-- Begin --
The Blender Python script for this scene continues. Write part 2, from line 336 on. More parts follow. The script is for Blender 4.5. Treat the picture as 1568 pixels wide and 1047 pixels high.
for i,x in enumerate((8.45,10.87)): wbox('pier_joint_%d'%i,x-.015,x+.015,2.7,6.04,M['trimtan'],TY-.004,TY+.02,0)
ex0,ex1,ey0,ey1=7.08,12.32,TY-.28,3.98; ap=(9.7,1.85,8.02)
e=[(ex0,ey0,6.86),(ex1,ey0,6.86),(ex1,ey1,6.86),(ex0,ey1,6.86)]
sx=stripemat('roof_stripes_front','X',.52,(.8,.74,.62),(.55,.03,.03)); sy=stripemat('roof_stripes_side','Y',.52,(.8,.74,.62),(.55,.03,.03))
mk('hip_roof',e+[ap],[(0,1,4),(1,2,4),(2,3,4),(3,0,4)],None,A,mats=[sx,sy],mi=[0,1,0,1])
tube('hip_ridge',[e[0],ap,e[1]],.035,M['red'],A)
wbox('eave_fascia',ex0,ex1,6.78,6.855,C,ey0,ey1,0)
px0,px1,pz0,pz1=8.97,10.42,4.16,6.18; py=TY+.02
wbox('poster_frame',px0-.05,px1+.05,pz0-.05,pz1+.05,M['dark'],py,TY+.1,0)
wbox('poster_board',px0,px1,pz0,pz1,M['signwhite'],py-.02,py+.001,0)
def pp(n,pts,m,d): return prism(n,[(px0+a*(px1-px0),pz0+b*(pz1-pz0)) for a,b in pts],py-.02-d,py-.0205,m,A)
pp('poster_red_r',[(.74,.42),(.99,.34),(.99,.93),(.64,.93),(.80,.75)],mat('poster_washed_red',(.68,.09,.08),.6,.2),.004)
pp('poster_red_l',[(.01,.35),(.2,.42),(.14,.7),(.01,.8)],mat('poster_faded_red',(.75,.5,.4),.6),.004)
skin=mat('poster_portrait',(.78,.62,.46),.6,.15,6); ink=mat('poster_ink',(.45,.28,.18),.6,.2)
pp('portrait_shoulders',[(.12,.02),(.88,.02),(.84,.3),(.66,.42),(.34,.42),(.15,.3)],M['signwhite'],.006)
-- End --
Instruction: Output the full listing without altering anything.

In response:
The Blender Python script for this scene continues. Write part 2, from line 336 on. More parts follow. The script is for Blender 4.5. Treat the picture as 1568 pixels wide and 1047 pixels high.
for i,x in enumerate((8.45,10.87)): wbox('pier_joint_%d'%i,x-.015,x+.015,2.7,6.04,M['trimtan'],TY-.004,TY+.02,0)
ex0,ex1,ey0,ey1=7.08,12.32,TY-.28,3.98; ap=(9.7,1.85,8.02)
e=[(ex0,ey0,6.86),(ex1,ey0,6.86),(ex1,ey1,6.86),(ex0,ey1,6.86)]
sx=stripemat('roof_stripes_front','X',.52,(.8,.74,.62),(.55,.03,.03)); sy=stripemat('roof_stripes_side','Y',.52,(.8,.74,.62),(.55,.03,.03))
mk('hip_roof',e+[ap],[(0,1,4),(1,2,4),(2,3,4),(3,0,4)],None,A,mats=[sx,sy],mi=[0,1,0,1])
tube('hip_ridge',[e[0],ap,e[1]],.035,M['red'],A)
wbox('eave_fascia',ex0,ex1,6.78,6.855,C,ey0,ey1,0)
px0,px1,pz0,pz1=8.97,10.42,4.16,6.18; py=TY+.02
wbox('poster_frame',px0-.05,px1+.05,pz0-.05,pz1+.05,M['dark'],py,TY+.1,0)
wbox('poster_board',px0,px1,pz0,pz1,M['signwhite'],py-.02,py+.001,0)
def pp(n,pts,m,d): return prism(n,[(px0+a*(px1-px0),pz0+b*(pz1-pz0)) for a,b in pts],py-.02-d,py-.0205,m,A)
pp('poster_red_r',[(.74,.42),(.99,.34),(.99,.93),(.64,.93),(.80,.75)],mat('poster_washed_red',(.68,.09,.08),.6,.2),.004)
pp('poster_red_l',[(.01,.35),(.2,.42),(.14,.7),(.01,.8)],mat('poster_faded_red',(.75,.5,.4),.6),.004)
skin=mat('poster_portrait',(.78,.62,.46),.6,.15,6); ink=mat('poster_ink',(.45,.28,.18),.6,.2)
pp('portrait_shoulders',[(.12,.02),(.88,.02),(.84,.3),(.66,.42),(.34,.42),(.15,.3)],M['signwhite'],.006)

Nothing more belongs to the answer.